Six months ago Rye News was launched. Online. That’s where its future will always be. But today we’ve made an important move into print. We’re proud to be in that Rye institution Fixtures – to bring our online content to a wider local readership, to offer a flavour of our paper on the inked page.
For Fixtures this is also new territory. Ian Foster of Adams describes it as a milestone. This is the first time since it was founded in 1935 that the monthly publication has carried editorial. It will, too, from now on, offer full colour. Our pages have it. Advertisers can have the same.
We cannot fit all our content in Fixtures. What we are offering is a taste of the fine writing by our small core team: Charles Harkness, Richard Comotto, Tony McLaughlin, Seana Lanigan, Dan Lake, Britainy Rae, Tim Redfern, Jane Nunn, Ray Prewer, Neale East, John Izod, Dennis Leeds-George and Kenneth Bird.
That small band is joined by other fine writers: Nick Taylor, Simon Wright (farming), John Howlett, Mary Smith and Granville Bantick (politics), Gill Clamp (health), Derick Holman and Anthony Kimber. Sport is a great mix: Martin Blincow and Joe Lovell (cricket), Richard Hopper (sailing), Zoe Richmond-Watson (tennis), Darren Smith (golf), the entertaining duo Shane and Charmaine Ridgers, David Mayne and Ali MacDonald (all football). Plus more. The list of writers grows because they, like the rest of the team, believe in community. Part of the community wants to read local stories in print. This is for them.
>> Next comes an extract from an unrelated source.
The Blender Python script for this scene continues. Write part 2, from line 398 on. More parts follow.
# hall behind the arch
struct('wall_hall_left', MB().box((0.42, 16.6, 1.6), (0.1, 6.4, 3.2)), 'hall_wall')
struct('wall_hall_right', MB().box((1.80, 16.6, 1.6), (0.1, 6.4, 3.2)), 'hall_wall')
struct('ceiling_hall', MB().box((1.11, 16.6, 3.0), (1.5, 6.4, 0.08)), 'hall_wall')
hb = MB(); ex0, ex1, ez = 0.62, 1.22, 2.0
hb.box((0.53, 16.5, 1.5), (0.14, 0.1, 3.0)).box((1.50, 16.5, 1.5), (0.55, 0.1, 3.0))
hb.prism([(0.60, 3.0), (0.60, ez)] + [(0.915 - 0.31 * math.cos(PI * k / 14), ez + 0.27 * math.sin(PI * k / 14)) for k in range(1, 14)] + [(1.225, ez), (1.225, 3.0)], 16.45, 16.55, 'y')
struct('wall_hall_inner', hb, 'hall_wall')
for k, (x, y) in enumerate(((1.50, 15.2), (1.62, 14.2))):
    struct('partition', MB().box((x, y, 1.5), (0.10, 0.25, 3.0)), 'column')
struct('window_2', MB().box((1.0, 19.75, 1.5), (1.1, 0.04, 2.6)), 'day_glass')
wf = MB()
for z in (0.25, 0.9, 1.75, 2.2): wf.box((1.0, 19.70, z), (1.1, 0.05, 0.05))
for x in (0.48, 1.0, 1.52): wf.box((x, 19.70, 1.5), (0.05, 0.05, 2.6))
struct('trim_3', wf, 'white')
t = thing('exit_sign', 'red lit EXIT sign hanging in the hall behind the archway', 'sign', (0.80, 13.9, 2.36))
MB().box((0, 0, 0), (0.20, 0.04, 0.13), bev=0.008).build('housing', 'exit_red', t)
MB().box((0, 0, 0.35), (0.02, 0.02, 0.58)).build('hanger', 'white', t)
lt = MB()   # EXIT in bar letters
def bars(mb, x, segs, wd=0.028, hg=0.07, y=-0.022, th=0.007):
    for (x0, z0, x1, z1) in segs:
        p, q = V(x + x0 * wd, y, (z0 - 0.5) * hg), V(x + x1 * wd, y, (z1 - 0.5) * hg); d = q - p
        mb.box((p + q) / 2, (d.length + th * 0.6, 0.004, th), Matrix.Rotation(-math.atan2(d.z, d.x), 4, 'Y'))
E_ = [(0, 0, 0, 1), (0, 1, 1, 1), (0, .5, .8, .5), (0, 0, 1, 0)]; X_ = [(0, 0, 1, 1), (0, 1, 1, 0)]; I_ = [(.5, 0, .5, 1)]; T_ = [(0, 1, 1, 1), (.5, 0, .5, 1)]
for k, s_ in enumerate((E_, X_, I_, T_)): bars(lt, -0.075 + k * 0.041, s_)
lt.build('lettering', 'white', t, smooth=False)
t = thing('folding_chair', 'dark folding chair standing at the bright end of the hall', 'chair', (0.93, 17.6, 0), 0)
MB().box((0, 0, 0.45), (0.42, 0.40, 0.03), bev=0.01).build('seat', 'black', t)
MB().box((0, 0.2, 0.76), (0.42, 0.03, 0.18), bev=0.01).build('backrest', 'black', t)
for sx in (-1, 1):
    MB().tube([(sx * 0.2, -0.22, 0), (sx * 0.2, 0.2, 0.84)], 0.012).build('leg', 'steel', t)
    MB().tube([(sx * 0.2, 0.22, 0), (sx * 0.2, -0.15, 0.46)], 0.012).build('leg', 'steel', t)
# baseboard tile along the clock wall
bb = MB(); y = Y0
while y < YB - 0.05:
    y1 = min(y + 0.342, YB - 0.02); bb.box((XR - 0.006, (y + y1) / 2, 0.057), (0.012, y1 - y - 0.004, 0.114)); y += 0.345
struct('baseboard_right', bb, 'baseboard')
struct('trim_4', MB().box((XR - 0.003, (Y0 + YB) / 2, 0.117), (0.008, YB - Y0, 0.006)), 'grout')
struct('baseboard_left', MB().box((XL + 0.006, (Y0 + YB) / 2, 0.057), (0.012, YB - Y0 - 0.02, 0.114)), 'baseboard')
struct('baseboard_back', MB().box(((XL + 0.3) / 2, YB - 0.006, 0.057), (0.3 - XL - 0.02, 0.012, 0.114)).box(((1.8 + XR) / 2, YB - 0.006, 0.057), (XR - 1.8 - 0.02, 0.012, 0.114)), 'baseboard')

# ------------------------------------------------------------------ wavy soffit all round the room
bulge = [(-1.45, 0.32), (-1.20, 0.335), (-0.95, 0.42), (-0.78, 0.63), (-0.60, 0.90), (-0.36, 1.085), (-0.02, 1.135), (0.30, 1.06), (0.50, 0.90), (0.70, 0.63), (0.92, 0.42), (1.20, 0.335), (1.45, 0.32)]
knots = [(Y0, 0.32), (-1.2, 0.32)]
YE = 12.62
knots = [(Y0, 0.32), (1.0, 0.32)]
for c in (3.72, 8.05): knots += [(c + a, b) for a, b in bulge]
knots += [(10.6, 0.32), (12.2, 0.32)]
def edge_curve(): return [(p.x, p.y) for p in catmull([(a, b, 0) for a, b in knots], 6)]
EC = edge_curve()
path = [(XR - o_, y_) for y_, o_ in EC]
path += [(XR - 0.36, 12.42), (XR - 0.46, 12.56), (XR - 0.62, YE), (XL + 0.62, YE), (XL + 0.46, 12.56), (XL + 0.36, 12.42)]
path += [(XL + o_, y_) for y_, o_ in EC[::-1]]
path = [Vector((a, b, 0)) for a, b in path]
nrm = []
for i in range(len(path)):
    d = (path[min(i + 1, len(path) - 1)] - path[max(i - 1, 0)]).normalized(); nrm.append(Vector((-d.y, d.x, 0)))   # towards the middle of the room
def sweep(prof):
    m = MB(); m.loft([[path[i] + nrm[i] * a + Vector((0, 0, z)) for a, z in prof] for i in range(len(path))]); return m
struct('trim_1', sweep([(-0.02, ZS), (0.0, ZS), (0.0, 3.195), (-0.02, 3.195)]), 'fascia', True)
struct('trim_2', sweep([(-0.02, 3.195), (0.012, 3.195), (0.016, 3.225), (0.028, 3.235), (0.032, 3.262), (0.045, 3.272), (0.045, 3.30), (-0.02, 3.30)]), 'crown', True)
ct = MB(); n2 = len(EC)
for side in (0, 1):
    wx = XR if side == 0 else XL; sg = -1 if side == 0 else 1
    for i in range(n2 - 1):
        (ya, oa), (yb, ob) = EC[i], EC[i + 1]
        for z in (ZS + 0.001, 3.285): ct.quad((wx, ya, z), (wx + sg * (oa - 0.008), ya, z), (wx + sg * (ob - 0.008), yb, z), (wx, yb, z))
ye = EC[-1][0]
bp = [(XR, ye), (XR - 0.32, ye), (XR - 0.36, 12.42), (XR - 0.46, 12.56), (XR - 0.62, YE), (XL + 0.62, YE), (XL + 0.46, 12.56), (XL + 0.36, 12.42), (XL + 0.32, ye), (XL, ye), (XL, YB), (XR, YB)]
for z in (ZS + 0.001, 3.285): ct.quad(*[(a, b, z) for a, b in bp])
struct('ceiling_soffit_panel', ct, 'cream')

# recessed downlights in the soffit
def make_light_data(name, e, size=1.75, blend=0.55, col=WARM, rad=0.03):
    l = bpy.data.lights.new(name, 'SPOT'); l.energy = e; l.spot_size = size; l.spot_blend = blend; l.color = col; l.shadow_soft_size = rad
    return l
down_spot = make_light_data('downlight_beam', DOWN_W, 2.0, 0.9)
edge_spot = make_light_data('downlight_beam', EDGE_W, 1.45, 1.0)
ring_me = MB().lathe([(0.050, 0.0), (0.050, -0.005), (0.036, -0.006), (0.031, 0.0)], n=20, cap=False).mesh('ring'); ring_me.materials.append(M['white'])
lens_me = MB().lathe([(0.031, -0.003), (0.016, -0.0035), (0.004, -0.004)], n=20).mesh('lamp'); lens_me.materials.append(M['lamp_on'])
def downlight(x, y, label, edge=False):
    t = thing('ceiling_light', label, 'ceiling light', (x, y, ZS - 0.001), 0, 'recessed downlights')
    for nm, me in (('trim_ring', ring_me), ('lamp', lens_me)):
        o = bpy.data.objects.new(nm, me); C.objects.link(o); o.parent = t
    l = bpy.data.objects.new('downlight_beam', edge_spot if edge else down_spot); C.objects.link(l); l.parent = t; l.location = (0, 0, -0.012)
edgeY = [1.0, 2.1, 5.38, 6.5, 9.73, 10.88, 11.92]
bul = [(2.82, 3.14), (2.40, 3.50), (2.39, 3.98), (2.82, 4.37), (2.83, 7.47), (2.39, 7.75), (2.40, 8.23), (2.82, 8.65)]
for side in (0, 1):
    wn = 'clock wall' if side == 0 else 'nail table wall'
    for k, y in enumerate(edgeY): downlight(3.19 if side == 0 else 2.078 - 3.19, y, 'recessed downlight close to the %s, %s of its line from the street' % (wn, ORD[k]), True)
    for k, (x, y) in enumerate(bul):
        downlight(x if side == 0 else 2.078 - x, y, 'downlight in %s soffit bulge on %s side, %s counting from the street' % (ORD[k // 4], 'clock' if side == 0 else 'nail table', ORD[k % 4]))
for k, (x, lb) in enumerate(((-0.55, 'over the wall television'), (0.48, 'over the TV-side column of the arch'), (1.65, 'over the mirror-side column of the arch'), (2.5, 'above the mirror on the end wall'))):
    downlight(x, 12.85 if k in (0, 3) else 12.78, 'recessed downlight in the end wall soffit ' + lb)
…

Our ties with Fixtures go back to our origins. In one of those typical chats that most of us have in our daily lives, Kenneth Bird and Foster talk about the “appalling” lack of local news. Now, instead of talk there is action. Foster tells the genial Bird that he should do something about it. Bird did. Rye News.
Rye News is run by volunteers. It is done freely. For no profit. We’re here to publish the issues that concern us, whether or not that makes for comfortable reading for some. We’re here to promote our welfare and the 100-plus voluntary groups that make a massive contribution to the quality of our lives. Rye is alive and kicking, so is Rye News.
Our volunteers write about the things that interest them. We don’t write your story. If you have a story, write it yourself. We’ll publish. If you have an opinion on local issues, write it. We’ll publish. You want to take a photo for us, take it. We’ll publish. Join in. Help to expand our coverage. Because this is our and your community newspaper.
Remember: we – all of us who live here – make Rye News what it is.